Janina’s mother recognized him. Before the War, Dawid had been a butcher. Rozalia Misiewicz had sometimes done her groceries in his shop. Together with her husband, she decided the Misiewiczes would take Lunia into their care. Soon thereafter, Dawid came knocking again. This time, he was with his wife Fanny, and here sister Lora. They had escaped the ghetto just before its liquidation, and were now begging for help.
The Misiewiczes’ initial reaction? Terror. Rozalia was the first to overcome her fear. “Rózia, do you want to put your entire family in danger?” her husband Adam asked. But she had made her decision, and Adam complied. Together with his father-in-law he dug a shelter for the Biens near the Misiewicz home.

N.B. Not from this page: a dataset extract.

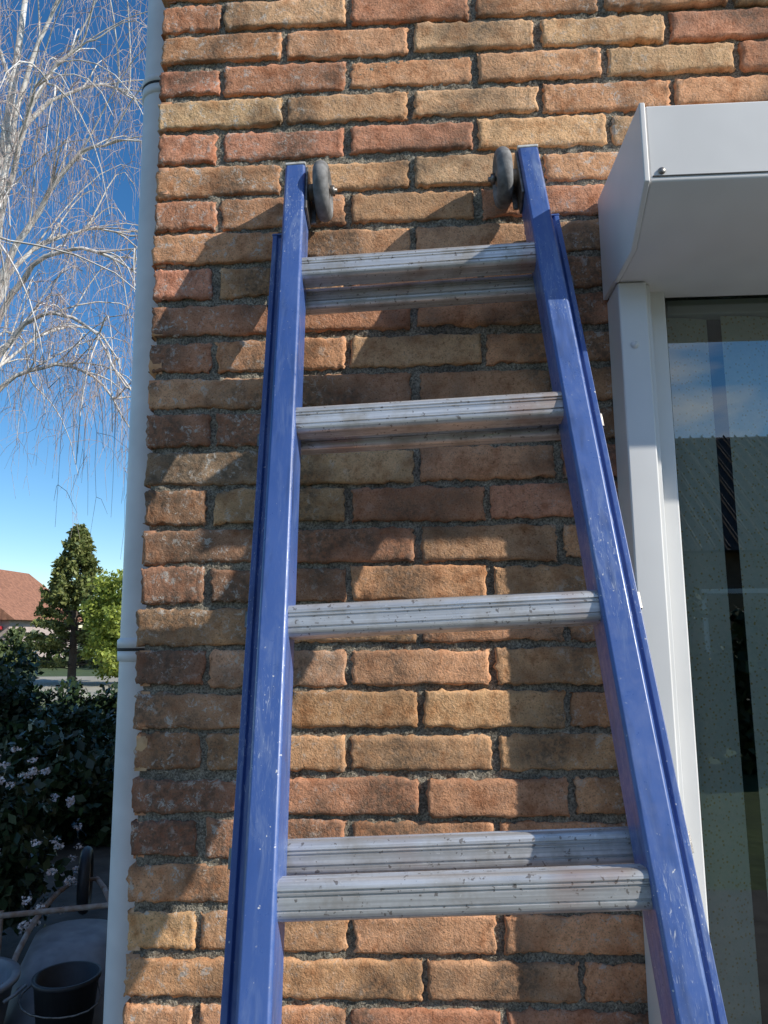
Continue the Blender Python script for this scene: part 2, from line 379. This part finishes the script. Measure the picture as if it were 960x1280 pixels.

Only little Lunia stayed with the Misiewiczes themselves. She now became the supposed daughter of a Polish family murdered by Ukranian nationalists. From then on, the family had to do loads of laundry at night, hanging them to dry in the attic; they had to “seek out sustenance.” Adam worked at a mill and would sneak grain out in his pockets. He had many mouths to feed.
During 1944, Tarnopol repeatedly passed between German and Russian hands. The Russians conscripted Adam into the People's Army of Poland. “We entered a time of terrible poverty,” recalls Janina. Rozalia now became the only breadwinner for the Polish-Jewish family. She was able to obtain kerosene and matches somewhere; in turn, she exchanged these for bread and milk. She peddled and traded. The household was left in the care of twelve-year-old Janina.
Tarnopol was once again taken over by German troops. They began to suspect the Misiewiczes of hiding … Russians. They found no one, but burned the house down just in case.
The Misiewiczes were left with nothing, but they had managed to save the Biens. “They did it out of a Christian sense of mercy,” wrote Dawid Bien in 1962, having emigrated with his family to Canada.